Groundwater “flows in time” — a gentle introduction

Professor Takashima began with a mini-lecture.
The key is that groundwater has layers of time between when rain infiltrates and when it springs back out. Some flows emerge two days after a storm; others take 10–20 years, or even 100–1,000 years. You can’t see it from the surface, but it moves slowly in three dimensions—that image lands first and makes sense.

Rusutsu’s strength: a “kingdom of springs” raised by volcanic land

Pyroclastic flows, lava, volcanic ash—volcanic strata have zones where water passes easily and zones where it doesn’t.
As a result, large spring points dot the east side of Mt. Yōtei, while many smaller springs appear on the west. The scale is striking: data show spring discharge of 80,000 tons per day. The professor compared it to water intake for a large factory—10,000 tons per day × 8 companies—and the numbers make the magnitude instantly concrete.

A “watershed resort” — the subsurface may be divided into blocks

Rusutsu sits on a watershed divide. Layering hints from topography—like gravity anomalies and river bends—reveals belts where subsurface continuity may change.
He framed these as multiple groundwater districts (blocks), suggesting that each block may behave differently.

How water is actually used: sources for the village and the resort

Interviews helped clarify the layout and roles of local water sources.

  • The village relies mainly on river intake, supplementing with wells when needed.
  • The resort has wells near its facilities and uses them in combination with community supplies.

In conclusion, Professor Takashima stressed that pinpointing how each groundwater block behaves through continuous monitoring connects directly to security and peace of mind in the future.

Don’t drill new wells. Use what we have: “old-well monitoring”

New wells are costly—so here’s the inversion.
Turn scattered old wells into observation points, install water-level sensors plus communications, and stream continuous data to the cloud. It’s a networked observation system that turns points into an area.

  • Residents, municipalities, and companies cooperate to build a “groundwater chart (karute)”
  • Loss and impact can be debated in numbers
  • For companies, it becomes solid quantitative evidence of sustainability (e.g., EU taxonomy)

Equipment has already been installed on a shallow well in the Izumikawa area. Continuous data from July–September showed a seasonal pulse—decline toward summer → recovery afterward → leveling off now. Small layers of data build big reassurance—that phrase really sticks.

Why this works: benefits for community, business, and nature

  • Community reassurance: early signals of drought or land subsidence; easier consensus on local water-drawing rules.
  • Corporate credibility: prove “we use water responsibly” with data; strengthen the substance of sustainability.
  • Nature’s resilience: springs, rivers, and wetlands are one body with groundwater; you feel real traction in protecting the basin-wide cycle.

A small step we can take now

  • Collect where old wells are (location, depth, everyday usage)
  • Select candidates for monitoring (safety, access, representativeness)
  • Create places to visualize data (schools, community centers, online)

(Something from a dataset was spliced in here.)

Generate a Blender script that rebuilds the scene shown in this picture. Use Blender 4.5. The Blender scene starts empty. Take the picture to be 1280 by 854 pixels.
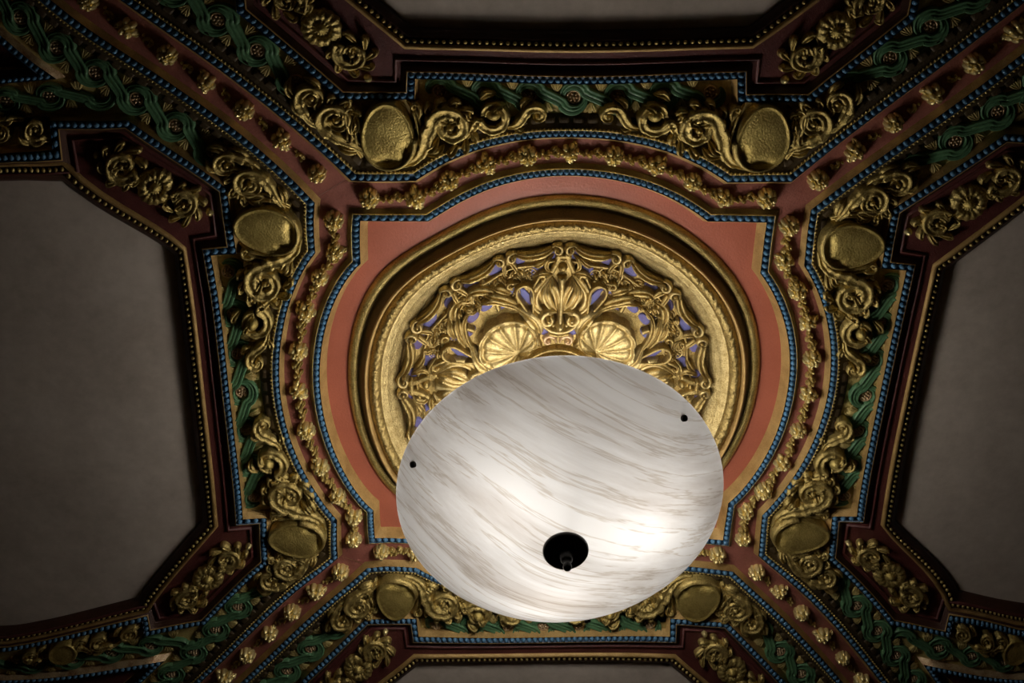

“Shared management of the subsurface” isn’t about infringing on ownership. It starts with measuring together and sharing—and that stance feels just right.

In closing (and one more impression)

Professor Takashima’s talk “translated” expertise into the language of everyday life.
Water emerging two days later, journeys of 10–20 years, and waters spanning 100–1,000 years—imagining these layers of time makes Rusutsu’s landscape look a little different.

Finally:
“If we measure it, we can see it. If we can see it, we can protect it.” Let’s take that motto and start from the old wells.
Let’s draw the underground rivers that aren’t on any map—with our own hands. I’m genuinely excited for gentle, Rusutsu-born groundwater management.